The NCAA’s investigation into Southern Miss basketball for alleged violations committed under Tennessee head coach Donnie Tyndall is heating up. Yesterday, I joined The Drive and reported that the NCAA would speak with Donnie Tyndall as early as next week. ESPN’s Jeff Goodman confirmed that the NCAA will be in town Tuesday to speak with Tyndall in a story he filed this morning.
We’ve heard from multiple independent sources that the NCAA is offering Southern Miss players, administrators and coaches immunity in exchange for their testimony. In addition, multiple sources have indicated that at least one former Tyndall assistant is believed to be cooperating with the investigation and that another is considering doing the same.
CBS Sports identified former Tyndall assistant Wade O’Connor as one of the NCAA’s “primary sources” in the investigation. O’Connor served as Tyndall’s associate head coach at Southern Miss for one season in addition to holding the same position at Morehead State for two years. He even worked Donnie Tyndall’s basketball camp this summer.
Several sources have also relayed that this investigation came about after at least one of Tyndall’s former players went to the NCAA with several accusations after Tyndall left Hattiesburg for Knoxville. Additionally, CBS Sports noted that the alleged violations at Southern Miss could go deeper than the Proposition 48 issues first reported by Bleacher Report.
This isn’t trending in a good direction for Tyndall and Tennessee – there’s no denying that.
Yet, as serious as the allegations are and with as many people lining up to testify against Tyndall as there appear to be, the NCAA can’t punish Tyndall without physical proof that he knew about, and/or was an active participant in, these alleged violations. It’s too early to say if the NCAA will be able to produce enough of just that as the investigation unfolds.
It’s worth noting that Tyndall was not named in the NCAA’s investigation into violations Morehead State committed under his watch. Morehead received two years of probation for “major violations in its recruiting related to booster activity” in August of 2010. Tyndall was the head coach at Morehead State from 2006 to 2012 before taking the reins at Southern Miss.
Tyndall has publicly expressed confidence that this storm will pass. “I’m not allowed to comment on it,” Tyndall said when speaking to the Knoxville Quarterback Club on Monday. “I know there will be probably be those that want to ask and have questions, but I will be fully cooperating. I can’t comment at all until it’s run its course, but I feel very confident that everything is going to be fine. I just have to leave it at that.”
That message is consistent with what Tyndall said shortly after news of the investigation broke last week.”If I’m asked to cooperate I will cooperate 100%,” he said. “That’s all I will say or can say at this time.”
According to ESPN, Tyndall has retained the counsel of Stu Brown – an attorney with Ice Miller’s Collegiate Sports Practice in Indianapolis.
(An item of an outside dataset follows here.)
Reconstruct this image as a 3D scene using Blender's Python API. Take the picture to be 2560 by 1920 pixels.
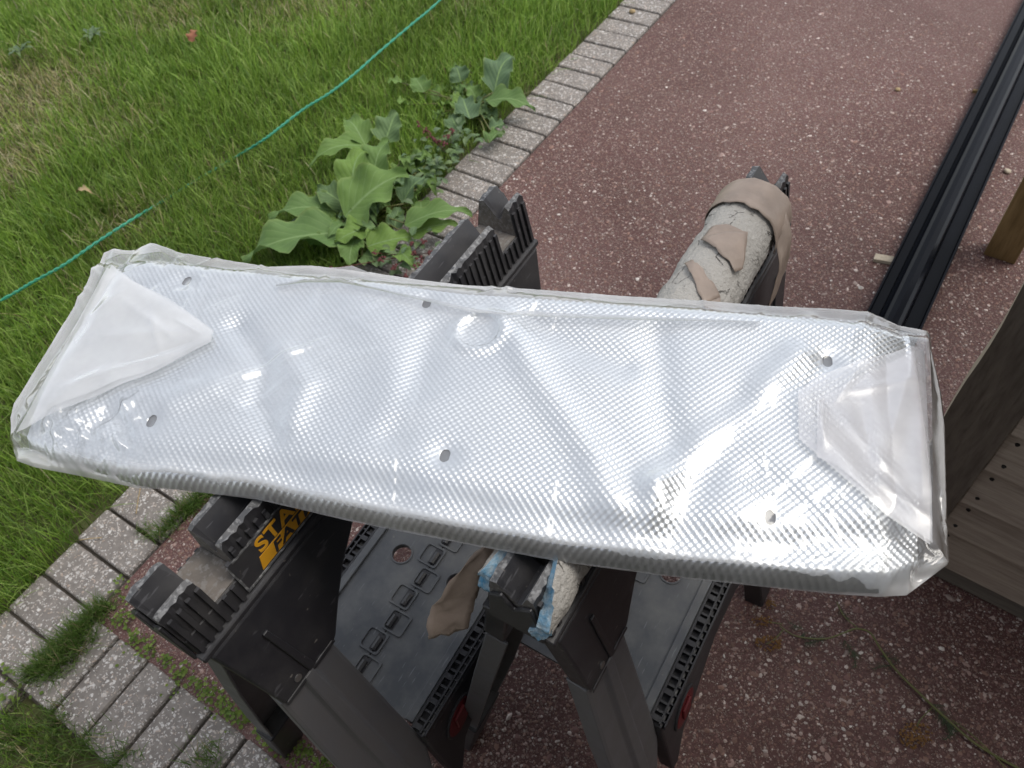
import bpy, bmesh, math, random
import numpy as np
from mathutils import Matrix, Vector

for _o in list(bpy.data.objects):
    bpy.data.objects.remove(_o)
S = bpy.context.scene
COL = S.collection

# ------------------------------------------------------------------ camera
F_PX, PITCH, ROLL, CAM_H = 1960.0, math.radians(52.15), math.radians(-8.04), 1.76
W_PX, H_PX = 2560, 1920
_cp, _sp, _cr, _sr = math.cos(PITCH), math.sin(PITCH), math.cos(ROLL), math.sin(ROLL)
FWD = np.array([0, _cp, -_sp]); _R = np.array([1.0, 0, 0]); _Up = np.array([0, _sp, _cp])
RGT = _cr * _R + _sr * _Up
UPV = -_sr * _R + _cr * _Up
cam_d = bpy.data.cameras.new('camera')
cam = bpy.data.objects.new('camera', cam_d)
COL.objects.link(cam)
cam.matrix_world = Matrix(((RGT[0], UPV[0], -FWD[0], 0), (RGT[1], UPV[1], -FWD[1], 0),
                           (RGT[2], UPV[2], -FWD[2], CAM_H), (0, 0, 0, 1)))
cam_d.sensor_width = 36
cam_d.lens = 36 * F_PX / W_PX
cam_d.clip_start = 0.02
cam_d.clip_end = 500
cam_d.dof.use_dof = True
cam_d.dof.focus_distance = 1.05
cam_d.dof.aperture_fstop = 9.0
S.camera = cam

# ------------------------------------------------------------------ sky, sun, exposure
SUN_EL, SUN_AZ = math.radians(60), math.radians(95)      # azimuth measured from +Y towards +X
wd = bpy.data.worlds.new('World'); S.world = wd; wd.use_nodes = True
wn = wd.node_tree
bg = wn.nodes['Background']
sky = wn.nodes.new('ShaderNodeTexSky'); sky.sky_type = 'NISHITA'; sky.sun_disc = False
sky.sun_elevation = SUN_EL; sky.sun_rotation = SUN_AZ
sky.air_density = 1.0; sky.dust_density = 1.2; sky.ozone_density = 1.0
hs = wn.nodes.new('ShaderNodeHueSaturation'); hs.inputs['Saturation'].default_value = 0.26
wn.links.new(sky.outputs[0], hs.inputs['Color']); wn.links.new(hs.outputs[0], bg.inputs['Color'])
bg.inputs['Strength'].default_value = 0.15
sd = bpy.data.lights.new('sun', 'SUN'); sd.energy = 1.2; sd.angle = math.radians(40); sd.color = (1.0, 0.94, 0.84)
sun = bpy.data.objects.new('sun', sd); COL.objects.link(sun)
_sv = Vector((math.cos(SUN_EL) * math.sin(SUN_AZ), math.cos(SUN_EL) * math.cos(SUN_AZ), math.sin(SUN_EL)))
sun.rotation_euler = _sv.to_track_quat('Z', 'Y').to_euler()
sun.location = (-2, 2, 5)
S.view_settings.view_transform = 'Standard'
S.view_settings.look = 'None'
S.view_settings.gamma = 1.0
S.view_settings.exposure = 0.90
S.cycles.transparent_max_bounces = 16
S.cycles.max_bounces = 5
S.cycles.diffuse_bounces = 3
S.cycles.glossy_bounces = 3
S.cycles.transmission_bounces = 2

# ------------------------------------------------------------------ helpers
rng = np.random.default_rng(7)
random.seed(7)


def U(x, y, z=0.0):
    """point of the place seen at photo pixel x,y that lies at height z"""
    d = FWD + RGT * (x - W_PX / 2) / F_PX - UPV * (y - H_PX / 2) / F_PX
    return np.array([0, 0, CAM_H]) + d * ((z - CAM_H) / d[2])


def Pxy(P):
    d = np.asarray(P, float) - np.array([0, 0, CAM_H])
    z = d @ FWD
    return W_PX / 2 + F_PX * (d @ RGT) / z, H_PX / 2 - F_PX * (d @ UPV) / z


def _h(ix, iy, seed):
    n = (ix.astype(np.int64) * 374761393 + iy.astype(np.int64) * 668265263 + seed * 1442695041) & 0xffffffff
    n = ((n ^ (n >> 13)) * 1274126177) & 0xffffffff
    return ((n ^ (n >> 16)) & 0xffff) / 65535.0


def noise(x, y, s=1.0, seed=0):
    x = np.asarray(x, float) * s; y = np.asarray(y, float) * s
    ix, iy = np.floor(x), np.floor(y)
    fx, fy = x - ix, y - iy
    fx = fx * fx * (3 - 2 * fx); fy = fy * fy * (3 - 2 * fy)
    a = _h(ix, iy, seed); b = _h(ix + 1, iy, seed); c = _h(ix, iy + 1, seed); d = _h(ix + 1, iy + 1, seed)
    return (a * (1 - fx) + b * fx) * (1 - fy) + (c * (1 - fx) + d * fx) * fy


def fbm(x, y, s, seed=0, o=3):
    r = 0; a = 1.0; t = 0
    for k in range(o):
        r = r + a * noise(x, y, s * 2 ** k, seed + k); t += a; a *= .5
    return r / t


def tag(o, label=None, cat=None, group=None, kind=None):
    if label: o['label'] = label
    if cat: o['category'] = cat
    if group: o['group'] = group
    if kind: o['kind'] = kind
    return o


def empty(name, loc, rz=0.0):
    o = bpy.data.objects.new(name, None)
    COL.objects.link(o); o.location = loc; o.rotation_euler = (0, 0, rz)
    o.empty_display_size = 0.05
    return o


def link_mesh(name, me, mats, parent=None):
    for m in (mats if isinstance(mats, (list, tuple)) else [mats]):
        me.materials.append(m)
    o = bpy.data.objects.new(name, me); COL.objects.link(o)
    if parent is not None: o.parent = parent
    return o


class MB:
    def __init__(s): s.v = []; s.f = []; s.m = []

    def add(s, vs, fs, mi=0):
        b = len(s.v); s.v += [tuple(map(float, p)) for p in vs]
        s.f += [tuple(i + b for i in q) for q in fs]; s.m += [mi] * len(fs); return s

    def hexa(s, p, mi=0):
        return s.add(p, [(0, 3, 2, 1), (4, 5, 6, 7), (0, 1, 5, 4), (1, 2, 6, 5), (2, 3, 7, 6), (3, 0, 4, 7)], mi)

    def box(s, x0, x1, y0, y1, z0, z1, mi=0):
        return s.hexa([(x0, y0, z0), (x1, y0, z0), (x1, y1, z0), (x0, y1, z0), (x0, y0, z1), (x1, y0, z1), (x1, y1, z1), (x0, y1, z1)], mi)

    def prism(s, poly, vec, mi=0):
        n = len(poly); vec = np.array(vec, float)
        vs = [np.array(p, float) for p in poly] + [np.array(p, float) + vec for p in poly]
        fs = [tuple(range(n))[::-1], tuple(range(n, 2 * n))] + [(i, (i + 1) % n, n + (i + 1) % n, n + i) for i in range(n)]
        return s.add(vs, fs, mi)

    def loft(s, rings, closed=True, caps=True, mi=0):
        n = len(rings[0]); vs = [p for r in rings for p in r]; fs = []
        for k in range(len(rings) - 1):
            for i in range(n if closed else n - 1):
                j = (i + 1) % n
                fs.append((k * n + i, k * n + j, (k + 1) * n + j, (k + 1) * n + i))
        if caps and closed:
            fs.append(tuple(range(n))[::-1]); fs.append(tuple((len(rings) - 1) * n + i for i in range(n)))
        return s.add(vs, fs, mi)

    def tube(s, pts, rad, n=8, mi=0, caps=True):
        pts = [np.array(p, float) for p in pts]; rings = []
        for i, p in enumerate(pts):
            t = pts[min(i + 1, len(pts) - 1)] - pts[max(i - 1, 0)]; t /= (np.linalg.norm(t) + 1e-9)
            a = np.cross(t, [0, 0, 1.0])
            if np.linalg.norm(a) < 1e-3: a = np.cross(t, [1.0, 0, 0])
            a /= np.linalg.norm(a); b = np.cross(t, a)
            r = rad[i] if hasattr(rad, '__len__') else rad
            rings.append([p + r * (a * math.cos(2 * math.pi * k / n) + b * math.sin(2 * math.pi * k / n)) for k in range(n)])
        return s.loft(rings, True, caps, mi)

    def build(s, name, mats, parent=None, smooth=False, bevel=0.0, recalc=True, seg=1):
        me = bpy.data.meshes.new(name); me.from_pydata(s.v, [], s.f)
        me.polygons.foreach_set('material_index', s.m)
        if recalc:
            bm = bmesh.new(); bm.from_mesh(me); bmesh.ops.recalc_face_normals(bm, faces=bm.faces); bm.to_mesh(me); bm.free()
        if smooth: me.polygons.foreach_set('use_smooth', [True] * len(me.polygons))
        me.update()
        o = link_mesh(name, me, mats, parent)
        if bevel:
            b = o.modifiers.new('bevel', 'BEVEL'); b.width = bevel; b.segments = seg; b.limit_method = 'ANGLE'; b.angle_limit = math.radians(35)
            b.harden_normals = False
        return o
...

According to Ice Miller’s website, Brown “counsels and represents college athletics stakeholders including universities, conferences, coaches, administrators, student-athletes and commercial entities. He assists these clients regarding NCAA rules compliance and infractions; student-athlete eligibility; coach and administrator employment contracts and employment termination matters; endorsement, licensing and sponsorship agreements; strategic planning; dispute resolution; and other business matters.”